Kubrick avait déclaré que s'il avait su que la censure lui poserait autant de problèmes, il n'aurait pas réalisé « Lolita ». On ne peut qu'être étonné par la naïveté d'un cinéaste pourtant si visionnaire : le livre de Nabokov était et sera toujours impossible à adapter intégralement au cinéma, et vieillir Lolita d'un an et demi n'y change évidemment rien.
En soi, le film n'est pas mauvais, loin de là, mais il apparaît bien trop sage par rapport au livre : le passé de Humbert, sulfureux et sordide, demeure totalement inconnu et seule la première apparition de Lolita est érotisée, Kubrick ayant par la suite recours à de multiples fondus au noir jetant un voile pudique sur cette oeuvre si immorale.
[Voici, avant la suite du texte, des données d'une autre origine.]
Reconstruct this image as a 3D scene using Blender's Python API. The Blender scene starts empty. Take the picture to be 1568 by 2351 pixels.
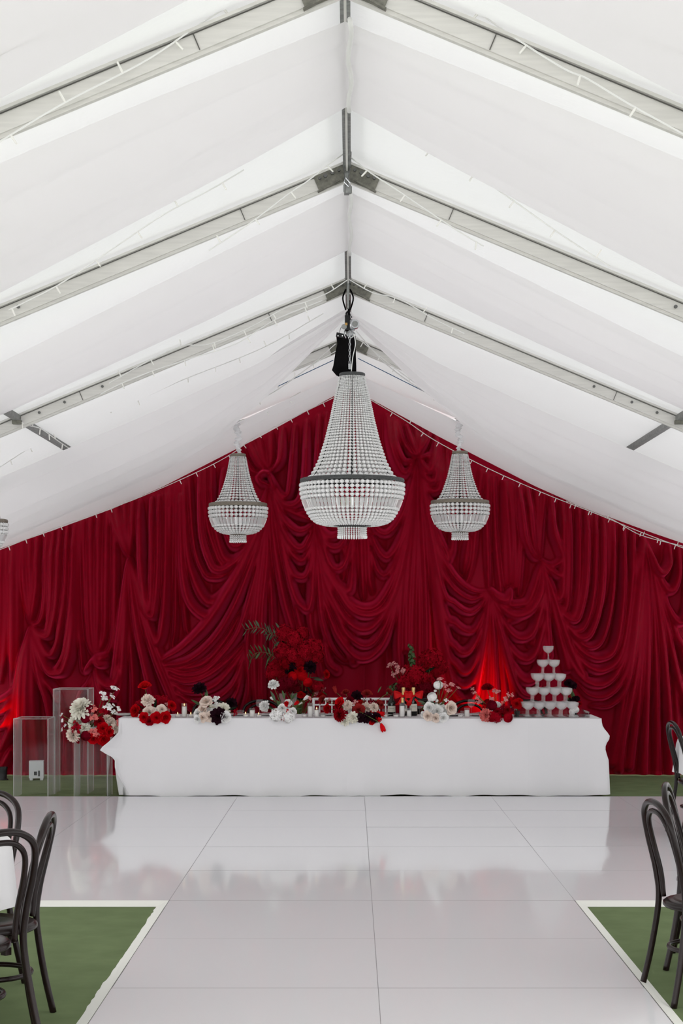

Que reste t-il alors du roman qui demeure brillant dans le film ? En réalité pas grand chose, hormis le personnage de Charlotte, aussi désespérée et irritante que l'on pouvait se la représenter en lisant le livre : l'interprétation de Shelley Winters est excellente. A l'inverse, Humbert, incarné par un James Mason visiblement embarrassé, ne conserve en rien son cynisme initial et ne semble jamais aussi névrosé que dans le roman. Les meilleurs éléments du film sont finalement ceux qui ne se retrouvent pas dans l'oeuvre de Nabokov, notamment l'importance donnée à Quilty, qui permet à Peter Sellers de faire son (excellent) numéro habituel et d'annoncer le chef d'oeuvre « Docteur Strangelove ».
Le film souffre de l'impossibilité de Kubrick d'être fidèle au matériau de départ : incapable de figurer l'amour de Humbert pour Lolita en la présence de cette dernière, il en est réduit à la figurer grossièrement lorsque Humbert regarde une photo de Lolita en embrassant Charlotte. Entre ces obstacles incontournables et la volonté de Kubrick de proposer une version personnelle de « Lolita », le film ne trouve jamais son ton, hésitant entre drame familial et comédie de moeurs, mélo pathétique (les retrouvailles Humbert/Lolita, assez maladroites) et digression comique (la scène du Dr. Zempf, évidemment, mais aussi l'improbable scène burlesque de l'installaton du lit pliant). « Lolita », avec son sujet si osé, est paradoxalement le plus consensuel et le plus académique des films de Kubrick, probablement aussi son moins bon.